Lo que encontré fue que la realidad era más confusa y contradictoria que yo mismo, pero como no tenía una idea preconcebida, creo que me fue más fácil lidiar con eso. También enfrentaba problemas muy graves y concretos, que no me daban tiempo para ese tipo de elucubraciones; entre ellos, mi incapacidad para adaptarme a la vida religiosa que tanto me había fascinado y la soledad, pues aunque tenía buenos amigos y mucho apoyo, ninguno era de larga data, todos formaban parte de mi nuevo contexto.
¿Qué has aprendido durante el proceso?
Pues de todo eso resultó un regalo nuevo, pues aunque con un proceso muy largo y doloroso, me permitió lidiar conmigo mismo y mis problemas; fue una maduración acelerada, que condensó cerca de veinte años en una década, y me ha hecho un hombre finalmente muy feliz. En términos políticos, pues todo ese proceso me confirmó mi escepticismo inicial y mi desconfianza respecto a las contradicciones políticas; por lo que al final, he terminado por distanciarme más aún de todo, en una suerte de vida monástica, sin otro monasterio que el estudio mismo y el desarrollo de la filosofía como estilo de vida.
¿Qué es para ti La libertad?
Esa felicidad viene precisamente de una conciencia de la libertad, pero no como un estado, sino como una condición propia de la realidad; la felicidad me viene de saber que no hay manera de no ser libre o de renunciar a serlo, porque es la condición misma de la vida, y que todas las contradicciones provienen de no saber eso, y del miedo de que sea cara o incosteable, cuando en realidad, es el modo más barato y eficiente de vivir.

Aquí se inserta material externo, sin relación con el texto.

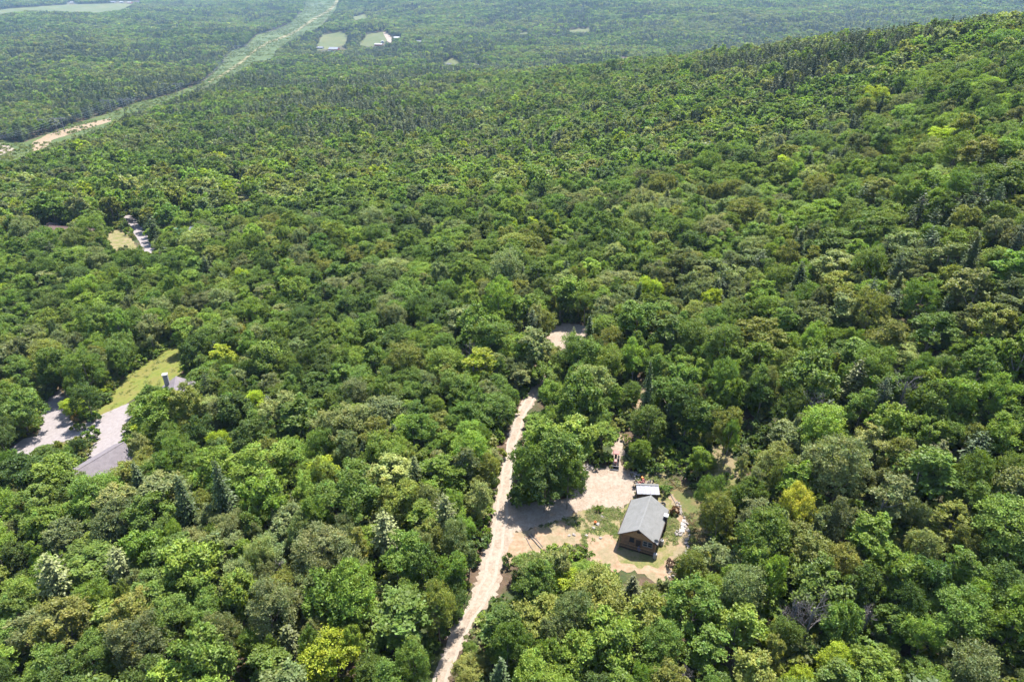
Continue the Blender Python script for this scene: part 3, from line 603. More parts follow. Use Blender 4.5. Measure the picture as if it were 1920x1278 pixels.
# ------------------------------------------------------------------ individual trees, with a label that finds each
LM = [('the cabin', 1205, 985), ('the gravel parking area', 1120, 915), ('the red tractor', 1155, 860), ('the sandy turnaround', 1060, 625), ('the golden yellow tree', 1500, 960), ('the slender tree on the scrub clearing', 1330, 935),
      ('the yard\'s lime green tree', 1065, 1096), ('the bottom lime green tree', 1550, 1232), ('the tall grey dead tree', 1530, 1128), ('the white dead snag', 1705, 705), ('the drooping dead tree', 1525, 735), ('the bare trail patch', 1360, 880),
      ('the broad yellow green tree', 620, 1250), ('the broad round-topped tree', 745, 1170), ('the small brownish leafless tree', 522, 1046), ('the thin white dead tree', 603, 1188), ('the pale dark-hearted pine', 722, 1000), ('the purplish leafless tree', 880, 636),
      ('the bottom left corner', 0, 1278), ('the bottom right corner', 1920, 1278), ('the road\'s bottom end', 840, 1270), ('the pale open-plumed pine', 100, 1080), ('the dark spruce at mid left', 345, 935), ('the grey garage roof', 190, 850),
      ('the grey roof with a chimney', 312, 716), ('the mown meadow', 270, 700), ('the dark round meadow tree', 365, 655), ('the paved drive', 90, 780), ('the left paved road', 262, 440), ('the brown-roofed houses', 110, 420),
      ('the wide leafless crown', 1636, 1135), ('the driveway mouth', 985, 985), ('the right edge at mid height', 1920, 700), ('the left edge at mid height', 0, 620), ('the nearest road bend', 935, 940), ('the cabin yard\'s lower rim', 1180, 1080), ('the wood\'s edge far right', 1860, 950),
      ('the thin tall spruce', 1215, 725), ('the right slope\'s top', 1850, 150), ('the photo\'s centre', 960, 480), ('the far hilltop conifers', 1400, 110), ('the lines\' near tower', 95, 240), ('the left woods\' middle', 560, 860), ('the right woods\' middle', 1600, 560), ('the upper left woods', 520, 330), ('the upper middle conifers', 800, 200)]
ORD = ['nearest', 'second', 'third', 'fourth', 'fifth', 'sixth', 'seventh', 'eighth', 'ninth', 'tenth', 'eleventh', 'twelfth'] + ['%d%s' % (k, {1: 'st', 2: 'nd', 3: 'rd'}.get(k % 10, 'th') if k > 20 else 'th') for k in range(13, 320)]
cand = {}
for i in IND:
    x_, y_ = px[i], py[i]; dd = [(x_ - a) ** 2 + (y_ - b) ** 2 for _, a, b in LM]; k = int(np.argmin(dd)); dx, dy = x_ - LM[k][1], y_ - LM[k][2]
    side = ('right of' if dx > 0 else 'left of') if abs(dx) > abs(dy) else ('below' if dy > 0 else 'above')
    kd = 'broadleaf tree' if not con[i] else None
    cand.setdefault((k, side, bool(con[i])), []).append((dd[k], i))
lab = {}
def asz(i): return 'tall' if Hh[i] > 13.5 else ('small' if Hh[i] < 7.5 else ('broad' if RR[i] > 3.9 else ''))
for (k, side, c), L_ in cand.items():
    for o_, (dd, i) in enumerate(sorted(L_)):
        t_ = (CTN[tc[i]] if c else TN[tb[i]]); nm = 'conifer' if c else 'leafy tree'; z_ = asz(i)
        od = 'nearest' if o_ == 0 else ORD[o_] + ' nearest'
        nm0 = LM[k][0] if False else LM[k][0]
        pre = {'right of': 'on its right', 'left of': 'on its left', 'below': 'below it', 'above': 'above it'}[side]
        lab[i] = ' '.join((z_ + ' ' + t_ + ' ' + nm + ' ' + od + ' to ' + nm0 + ', ' + pre).split())
        if len(lab[i].replace('-', ' ').split()) > 13: lab[i] = ' '.join((t_ + ' ' + ('conifer' if c else 'tree') + ' ' + od + ' to ' + nm0 + ', ' + pre).split())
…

¿Las experiencias vividas han cambiado en ti el concepto Patria? ¿Piensas a menudo en “Ella”?
Pienso en la patria como pienso en la raza o el género, algo que me identifica, pero no me define; es como una raíz, que sólo sirve para sostenerse pero no puede oponerse al crecimiento. Es como un banco sobre el que pararse a ver el paisaje, no para sentarse a descansar. No es algo que yo haya hecho, y de lo que, por tanto, no soy responsable; puedo amarla, como a una buena persona o a un buen poema, pero de ese mismo modo tengo que poder desprenderme se ella. Creo que eso forma parte de la madurez y la plenitud, y es así un amor más responsable incluso en lo descomprometido; porque es también una relación más íntima y activa, sin el peligro de manipulaciones que siempre supone lo político. Creo que no hay modo de amar sin ser responsable de ese sentimiento, y respecto a la patria eso supone la vigilancia constante de lo que nos quieren vender como Patria pero no lo es; y eso lo veo cuando pienso en mi país, y me remito más a momentos y experiencias que a lugares específicos. Lo que más se me acerca a esa experiencia lo escribió Reinaldo Arenas —que ni siquiera está entre mis escritores favoritos— al final de “El color del verano”; cuando el personaje se cae del barco y lo ve alejarse, y se da cuenta de que él no se bajó sino que lo dejaron a la deriva.